In “End of the Innocence,” Don Henley sings…
“Lay your head back on the ground,
And let your hair fall all around me.”
HUH?
Does this girl’s hair defy gravity??? How can her hair fall all around him if she has her head laid back on the ground?
In “End of the Innocence,” Don Henley sings…
“Lay your head back on the ground,
And let your hair fall all around me.”
HUH?
Does this girl’s hair defy gravity??? How can her hair fall all around him if she has her head laid back on the ground?
Elton John (who seems to be a repeat offender in this thread):
If I was a sculptor…
But then again, no.
WTF? Why bring it up then? It’s not like it has anything to do with the song.
Another one that bugs me is Smooth Operator:
Coast to coast, LA to …Chicago?
The most annoying thing about this one is that it never seemed odd to me until I read someone else bitching about it (possibly on the SDMB), and now I can’t hear the song without being irritated.
Nah, the singular them is widely accepted by grammar mavens. That’s a myth like the split infinitive. Would you really want Sting to sing:
“If you love somebody, set him or her free.”
Now Paul is a real estate novelist
Who never had time for a wife
Maybe this is just my naivete of the brokerage business, but I don’t believe “real estate novelist” is a thing.
I always assumed that they were laying on the ground (or a blanket or something), with their heads side by side, bodies pointed in different directions, kinda like the two girls here:
For the record, this picture came from a google image search, not from any personal files.
Those lyrics always bugged me too. I guess your explanation is possible. Sounds kind of silly when you imagine it like that though.
He’s a real estate agent during the day who’s working on his Great American Novel at night. Maybe he’s been published, maybe he never will be. Like an actor who waits tables.
Exactly- EVERYBODY in the piano bar Billy Joel is singing about dreams of being somewhere else and doing something else.
“John at the bar” is an actor who started working as a bartender to pay the bills until he got his big break in show biz… but he hates the job now, and is starting to realize his big break may never come.
The waitress is a law student (which is why she’s “practicing politics” between rounds) who’s just working here until she gets her degree.
Bill himself dreams of being a rock star, but is stuck playing “Misty” for middle-aged drunks.
And as you say, Paul “the real estate novelist” is a middle-aged real estate salesman who’s been telling everybody for years about the great novel he’s going to write some day… but which he’ll probably never really write.
When they say “we have the right to clean up the streets for our wives and our daughters” it very much echoes the Nixonian Law and Order which was a right wing trope at the time.
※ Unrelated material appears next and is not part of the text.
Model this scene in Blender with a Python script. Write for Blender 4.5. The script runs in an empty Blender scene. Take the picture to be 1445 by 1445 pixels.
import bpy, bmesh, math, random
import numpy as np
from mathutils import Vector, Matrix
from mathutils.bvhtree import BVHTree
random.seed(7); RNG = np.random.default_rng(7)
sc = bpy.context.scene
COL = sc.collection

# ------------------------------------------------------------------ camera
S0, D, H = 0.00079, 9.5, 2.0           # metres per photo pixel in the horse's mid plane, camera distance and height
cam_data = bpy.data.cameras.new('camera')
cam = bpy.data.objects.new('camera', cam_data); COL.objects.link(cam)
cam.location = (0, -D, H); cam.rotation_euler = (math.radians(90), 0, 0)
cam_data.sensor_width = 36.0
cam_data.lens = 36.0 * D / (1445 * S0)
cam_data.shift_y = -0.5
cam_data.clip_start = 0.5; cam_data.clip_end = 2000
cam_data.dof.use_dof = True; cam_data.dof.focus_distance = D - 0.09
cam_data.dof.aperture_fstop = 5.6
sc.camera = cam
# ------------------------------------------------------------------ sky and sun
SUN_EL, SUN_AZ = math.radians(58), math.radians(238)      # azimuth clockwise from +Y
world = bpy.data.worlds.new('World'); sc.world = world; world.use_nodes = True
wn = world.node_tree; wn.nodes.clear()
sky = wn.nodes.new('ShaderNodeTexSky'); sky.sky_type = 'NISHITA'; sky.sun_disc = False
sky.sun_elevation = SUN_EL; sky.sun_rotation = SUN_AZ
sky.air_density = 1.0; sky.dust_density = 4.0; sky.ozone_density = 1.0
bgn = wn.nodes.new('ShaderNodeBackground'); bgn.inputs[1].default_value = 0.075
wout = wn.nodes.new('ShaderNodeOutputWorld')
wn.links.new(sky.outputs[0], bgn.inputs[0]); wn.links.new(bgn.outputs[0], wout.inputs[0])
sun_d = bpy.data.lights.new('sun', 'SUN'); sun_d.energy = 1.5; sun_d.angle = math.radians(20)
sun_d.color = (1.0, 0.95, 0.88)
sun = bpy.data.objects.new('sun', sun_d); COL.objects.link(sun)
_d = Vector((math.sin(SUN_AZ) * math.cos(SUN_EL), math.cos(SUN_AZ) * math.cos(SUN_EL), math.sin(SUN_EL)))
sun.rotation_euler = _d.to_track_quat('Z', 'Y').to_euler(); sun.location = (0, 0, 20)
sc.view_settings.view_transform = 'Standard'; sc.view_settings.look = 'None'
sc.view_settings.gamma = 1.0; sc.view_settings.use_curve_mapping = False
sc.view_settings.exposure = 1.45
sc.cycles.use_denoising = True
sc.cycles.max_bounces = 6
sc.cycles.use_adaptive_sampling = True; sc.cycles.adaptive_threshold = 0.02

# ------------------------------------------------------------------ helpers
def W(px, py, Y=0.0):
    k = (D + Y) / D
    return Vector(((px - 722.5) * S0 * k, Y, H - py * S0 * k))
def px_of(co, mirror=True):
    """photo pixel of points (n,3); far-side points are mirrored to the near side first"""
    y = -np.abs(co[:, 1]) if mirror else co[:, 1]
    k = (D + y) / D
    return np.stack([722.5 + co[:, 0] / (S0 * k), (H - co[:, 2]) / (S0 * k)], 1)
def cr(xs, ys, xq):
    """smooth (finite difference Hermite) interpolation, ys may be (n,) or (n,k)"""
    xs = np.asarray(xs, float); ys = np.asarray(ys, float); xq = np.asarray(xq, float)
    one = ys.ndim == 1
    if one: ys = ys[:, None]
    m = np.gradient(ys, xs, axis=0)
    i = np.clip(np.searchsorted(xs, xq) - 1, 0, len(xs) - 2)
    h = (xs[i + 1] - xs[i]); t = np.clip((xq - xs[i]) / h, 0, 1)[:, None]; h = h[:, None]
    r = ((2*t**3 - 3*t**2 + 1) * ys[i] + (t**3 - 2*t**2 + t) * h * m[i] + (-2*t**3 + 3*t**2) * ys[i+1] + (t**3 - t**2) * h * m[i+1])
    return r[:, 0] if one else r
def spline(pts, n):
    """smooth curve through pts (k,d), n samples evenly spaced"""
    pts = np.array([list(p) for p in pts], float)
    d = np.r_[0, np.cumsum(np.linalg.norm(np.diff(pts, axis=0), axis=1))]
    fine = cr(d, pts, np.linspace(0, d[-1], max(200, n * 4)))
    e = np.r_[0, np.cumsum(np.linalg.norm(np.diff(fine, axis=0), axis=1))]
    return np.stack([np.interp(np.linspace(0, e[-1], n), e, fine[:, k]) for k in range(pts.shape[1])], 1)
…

I assure you, when you listened to that song when it came out, which I did, there was no doubt it was an insult to the cops. Kind of like Joni Mitchell singing “I’ll even kiss a Sunset pig.” Today, no big deal, back then it stressed how happy she was going to be to be back home in California.
Plus Bulldog Connor, the famous Alabama chief who attacked civil rights marches, was only a few years in the past back then.
Similar to the redundancy of “Live and Let Die”, here’s the most ear-grating lyric I’ve ever heard, from “I’ve Known No War” by the Who:
“On the nineteenth day of a Spring day in May, Albert Speer was deleted”
WTF Pete?
That’s not just redundant, it’s downright incoherent. (The 19th day of a day?) And historically inaccurate, to boot–the Nazi government was dissolved on May 23, not the 19th.
Same song, “If they say I never loved you, you know they are a liar” I’m not a grammar nazi, but that make me turn off the radio.
Not the same song; that’s “L.A. Woman.”
I misheard it as this for a LONG TIME, the lyric is “realistic novelist”
I’m not seeing the redundancy of “Live and let die.” I’ll live, and I’ll let others die. Even in the original “live and let live”, the two "live"s referred to the speaker and to others respectively.
I have often pondered the “nineteenth day of a Spring day in May”, but never could come up with a good meaning. All I could think of was that he got stuck.
I don’t think this was released as a single, but on Bryan Adams’ album Reckless, in the song “Ain’t Gonna Cry”
I got reckless baby
Put you in your place
Next time maybe re-arrange your face
:eek:
The sad thing is, except for that one part I really love the song. But I’ve always wondered, was really that hard up for a rhyme or does he think that abuse and assault are OK?
Hold on to your youth? :dubious:
If he’s kissing her, her hair would get on his face/head.
the lyric is (as I hear it):“but then again, who knows”
I’m pretty sure it’s, “But then again, no.” Because it rhymes with, “Or a man who makes potions in a traveling show.”
That’s pretty much it. No and show rhyme, that’s why he sang it like that.